Given material -
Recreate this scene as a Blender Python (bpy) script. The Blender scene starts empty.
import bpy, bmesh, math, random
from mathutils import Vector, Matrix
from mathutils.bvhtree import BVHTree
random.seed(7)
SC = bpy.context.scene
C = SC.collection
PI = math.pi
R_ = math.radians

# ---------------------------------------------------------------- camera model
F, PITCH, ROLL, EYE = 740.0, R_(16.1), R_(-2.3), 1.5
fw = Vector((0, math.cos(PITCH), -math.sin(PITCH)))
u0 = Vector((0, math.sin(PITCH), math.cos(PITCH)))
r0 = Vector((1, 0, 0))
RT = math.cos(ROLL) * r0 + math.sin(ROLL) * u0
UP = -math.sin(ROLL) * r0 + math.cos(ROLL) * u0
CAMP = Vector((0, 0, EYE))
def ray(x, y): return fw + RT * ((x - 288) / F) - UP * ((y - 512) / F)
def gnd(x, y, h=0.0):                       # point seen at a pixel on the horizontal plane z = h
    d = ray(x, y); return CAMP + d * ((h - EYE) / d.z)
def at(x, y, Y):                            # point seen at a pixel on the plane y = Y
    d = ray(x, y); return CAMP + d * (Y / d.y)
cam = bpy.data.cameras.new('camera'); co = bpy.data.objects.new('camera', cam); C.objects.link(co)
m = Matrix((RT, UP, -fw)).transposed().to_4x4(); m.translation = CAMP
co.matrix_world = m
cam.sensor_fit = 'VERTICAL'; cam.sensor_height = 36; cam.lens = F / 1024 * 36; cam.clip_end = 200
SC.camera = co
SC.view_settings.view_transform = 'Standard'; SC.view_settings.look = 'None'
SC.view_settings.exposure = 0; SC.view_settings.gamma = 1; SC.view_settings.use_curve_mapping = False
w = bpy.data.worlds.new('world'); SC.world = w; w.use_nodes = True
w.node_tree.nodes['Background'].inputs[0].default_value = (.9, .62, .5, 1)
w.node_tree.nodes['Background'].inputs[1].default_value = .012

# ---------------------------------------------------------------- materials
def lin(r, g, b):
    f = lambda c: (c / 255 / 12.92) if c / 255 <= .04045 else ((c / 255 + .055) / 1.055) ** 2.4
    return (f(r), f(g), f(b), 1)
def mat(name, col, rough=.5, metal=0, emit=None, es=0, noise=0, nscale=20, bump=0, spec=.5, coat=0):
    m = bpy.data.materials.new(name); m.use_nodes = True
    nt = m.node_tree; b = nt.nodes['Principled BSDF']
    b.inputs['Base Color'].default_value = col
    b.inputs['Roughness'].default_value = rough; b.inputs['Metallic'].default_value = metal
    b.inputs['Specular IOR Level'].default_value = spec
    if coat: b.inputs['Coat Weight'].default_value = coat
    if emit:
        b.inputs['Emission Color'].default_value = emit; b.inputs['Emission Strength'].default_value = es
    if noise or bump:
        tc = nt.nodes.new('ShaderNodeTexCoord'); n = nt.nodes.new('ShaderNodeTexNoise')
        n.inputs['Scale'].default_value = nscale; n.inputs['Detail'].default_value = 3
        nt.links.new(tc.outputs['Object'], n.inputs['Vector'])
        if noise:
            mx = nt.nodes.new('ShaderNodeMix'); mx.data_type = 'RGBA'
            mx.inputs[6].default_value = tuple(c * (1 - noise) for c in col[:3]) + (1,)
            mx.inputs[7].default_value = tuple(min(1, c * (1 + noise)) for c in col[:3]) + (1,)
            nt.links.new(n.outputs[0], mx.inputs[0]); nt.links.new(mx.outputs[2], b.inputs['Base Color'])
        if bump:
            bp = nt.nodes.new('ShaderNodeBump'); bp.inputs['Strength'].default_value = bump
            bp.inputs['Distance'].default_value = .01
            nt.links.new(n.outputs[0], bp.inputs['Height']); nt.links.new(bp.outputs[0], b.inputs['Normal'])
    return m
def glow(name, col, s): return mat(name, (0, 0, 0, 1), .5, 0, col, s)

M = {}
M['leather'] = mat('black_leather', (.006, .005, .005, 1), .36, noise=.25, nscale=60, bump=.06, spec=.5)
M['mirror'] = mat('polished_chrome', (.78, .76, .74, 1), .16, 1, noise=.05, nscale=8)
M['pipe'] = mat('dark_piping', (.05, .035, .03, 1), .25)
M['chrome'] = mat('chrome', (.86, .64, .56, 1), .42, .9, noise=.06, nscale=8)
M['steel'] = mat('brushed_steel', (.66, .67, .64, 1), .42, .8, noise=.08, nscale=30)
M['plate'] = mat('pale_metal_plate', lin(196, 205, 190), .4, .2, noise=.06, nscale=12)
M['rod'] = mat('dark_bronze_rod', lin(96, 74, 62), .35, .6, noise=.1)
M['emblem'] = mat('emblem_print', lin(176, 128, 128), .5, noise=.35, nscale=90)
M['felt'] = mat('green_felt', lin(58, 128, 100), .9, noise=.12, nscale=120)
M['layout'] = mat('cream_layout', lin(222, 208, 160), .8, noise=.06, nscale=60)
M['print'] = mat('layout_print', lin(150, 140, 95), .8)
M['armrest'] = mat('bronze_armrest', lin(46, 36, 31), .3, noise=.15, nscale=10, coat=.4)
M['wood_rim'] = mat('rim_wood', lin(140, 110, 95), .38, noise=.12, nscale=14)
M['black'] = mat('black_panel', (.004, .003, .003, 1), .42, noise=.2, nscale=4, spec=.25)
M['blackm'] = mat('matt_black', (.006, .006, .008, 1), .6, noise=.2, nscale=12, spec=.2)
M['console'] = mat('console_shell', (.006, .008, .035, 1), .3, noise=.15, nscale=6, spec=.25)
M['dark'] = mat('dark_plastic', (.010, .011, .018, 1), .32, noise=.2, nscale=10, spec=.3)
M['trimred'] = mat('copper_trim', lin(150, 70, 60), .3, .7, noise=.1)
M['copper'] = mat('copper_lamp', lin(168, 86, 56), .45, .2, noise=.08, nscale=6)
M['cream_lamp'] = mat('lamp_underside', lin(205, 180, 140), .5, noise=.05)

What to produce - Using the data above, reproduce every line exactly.

Written answer -
Recreate this scene as a Blender Python (bpy) script. The Blender scene starts empty.
import bpy, bmesh, math, random
from mathutils import Vector, Matrix
from mathutils.bvhtree import BVHTree
random.seed(7)
SC = bpy.context.scene
C = SC.collection
PI = math.pi
R_ = math.radians

# ---------------------------------------------------------------- camera model
F, PITCH, ROLL, EYE = 740.0, R_(16.1), R_(-2.3), 1.5
fw = Vector((0, math.cos(PITCH), -math.sin(PITCH)))
u0 = Vector((0, math.sin(PITCH), math.cos(PITCH)))
r0 = Vector((1, 0, 0))
RT = math.cos(ROLL) * r0 + math.sin(ROLL) * u0
UP = -math.sin(ROLL) * r0 + math.cos(ROLL) * u0
CAMP = Vector((0, 0, EYE))
def ray(x, y): return fw + RT * ((x - 288) / F) - UP * ((y - 512) / F)
def gnd(x, y, h=0.0):                       # point seen at a pixel on the horizontal plane z = h
    d = ray(x, y); return CAMP + d * ((h - EYE) / d.z)
def at(x, y, Y):                            # point seen at a pixel on the plane y = Y
    d = ray(x, y); return CAMP + d * (Y / d.y)
cam = bpy.data.cameras.new('camera'); co = bpy.data.objects.new('camera', cam); C.objects.link(co)
m = Matrix((RT, UP, -fw)).transposed().to_4x4(); m.translation = CAMP
co.matrix_world = m
cam.sensor_fit = 'VERTICAL'; cam.sensor_height = 36; cam.lens = F / 1024 * 36; cam.clip_end = 200
SC.camera = co
SC.view_settings.view_transform = 'Standard'; SC.view_settings.look = 'None'
SC.view_settings.exposure = 0; SC.view_settings.gamma = 1; SC.view_settings.use_curve_mapping = False
w = bpy.data.worlds.new('world'); SC.world = w; w.use_nodes = True
w.node_tree.nodes['Background'].inputs[0].default_value = (.9, .62, .5, 1)
w.node_tree.nodes['Background'].inputs[1].default_value = .012

# ---------------------------------------------------------------- materials
def lin(r, g, b):
    f = lambda c: (c / 255 / 12.92) if c / 255 <= .04045 else ((c / 255 + .055) / 1.055) ** 2.4
    return (f(r), f(g), f(b), 1)
def mat(name, col, rough=.5, metal=0, emit=None, es=0, noise=0, nscale=20, bump=0, spec=.5, coat=0):
    m = bpy.data.materials.new(name); m.use_nodes = True
    nt = m.node_tree; b = nt.nodes['Principled BSDF']
    b.inputs['Base Color'].default_value = col
    b.inputs['Roughness'].default_value = rough; b.inputs['Metallic'].default_value = metal
    b.inputs['Specular IOR Level'].default_value = spec
    if coat: b.inputs['Coat Weight'].default_value = coat
    if emit:
        b.inputs['Emission Color'].default_value = emit; b.inputs['Emission Strength'].default_value = es
    if noise or bump:
        tc = nt.nodes.new('ShaderNodeTexCoord'); n = nt.nodes.new('ShaderNodeTexNoise')
        n.inputs['Scale'].default_value = nscale; n.inputs['Detail'].default_value = 3
        nt.links.new(tc.outputs['Object'], n.inputs['Vector'])
        if noise:
            mx = nt.nodes.new('ShaderNodeMix'); mx.data_type = 'RGBA'
            mx.inputs[6].default_value = tuple(c * (1 - noise) for c in col[:3]) + (1,)
            mx.inputs[7].default_value = tuple(min(1, c * (1 + noise)) for c in col[:3]) + (1,)
            nt.links.new(n.outputs[0], mx.inputs[0]); nt.links.new(mx.outputs[2], b.inputs['Base Color'])
        if bump:
            bp = nt.nodes.new('ShaderNodeBump'); bp.inputs['Strength'].default_value = bump
            bp.inputs['Distance'].default_value = .01
            nt.links.new(n.outputs[0], bp.inputs['Height']); nt.links.new(bp.outputs[0], b.inputs['Normal'])
    return m
def glow(name, col, s): return mat(name, (0, 0, 0, 1), .5, 0, col, s)

M = {}
M['leather'] = mat('black_leather', (.006, .005, .005, 1), .36, noise=.25, nscale=60, bump=.06, spec=.5)
M['mirror'] = mat('polished_chrome', (.78, .76, .74, 1), .16, 1, noise=.05, nscale=8)
M['pipe'] = mat('dark_piping', (.05, .035, .03, 1), .25)
M['chrome'] = mat('chrome', (.86, .64, .56, 1), .42, .9, noise=.06, nscale=8)
M['steel'] = mat('brushed_steel', (.66, .67, .64, 1), .42, .8, noise=.08, nscale=30)
M['plate'] = mat('pale_metal_plate', lin(196, 205, 190), .4, .2, noise=.06, nscale=12)
M['rod'] = mat('dark_bronze_rod', lin(96, 74, 62), .35, .6, noise=.1)
M['emblem'] = mat('emblem_print', lin(176, 128, 128), .5, noise=.35, nscale=90)
M['felt'] = mat('green_felt', lin(58, 128, 100), .9, noise=.12, nscale=120)
M['layout'] = mat('cream_layout', lin(222, 208, 160), .8, noise=.06, nscale=60)
M['print'] = mat('layout_print', lin(150, 140, 95), .8)
M['armrest'] = mat('bronze_armrest', lin(46, 36, 31), .3, noise=.15, nscale=10, coat=.4)
M['wood_rim'] = mat('rim_wood', lin(140, 110, 95), .38, noise=.12, nscale=14)
M['black'] = mat('black_panel', (.004, .003, .003, 1), .42, noise=.2, nscale=4, spec=.25)
M['blackm'] = mat('matt_black', (.006, .006, .008, 1), .6, noise=.2, nscale=12, spec=.2)
M['console'] = mat('console_shell', (.006, .008, .035, 1), .3, noise=.15, nscale=6, spec=.25)
M['dark'] = mat('dark_plastic', (.010, .011, .018, 1), .32, noise=.2, nscale=10, spec=.3)
M['trimred'] = mat('copper_trim', lin(150, 70, 60), .3, .7, noise=.1)
M['copper'] = mat('copper_lamp', lin(168, 86, 56), .45, .2, noise=.08, nscale=6)
M['cream_lamp'] = mat('lamp_underside', lin(205, 180, 140), .5, noise=.05)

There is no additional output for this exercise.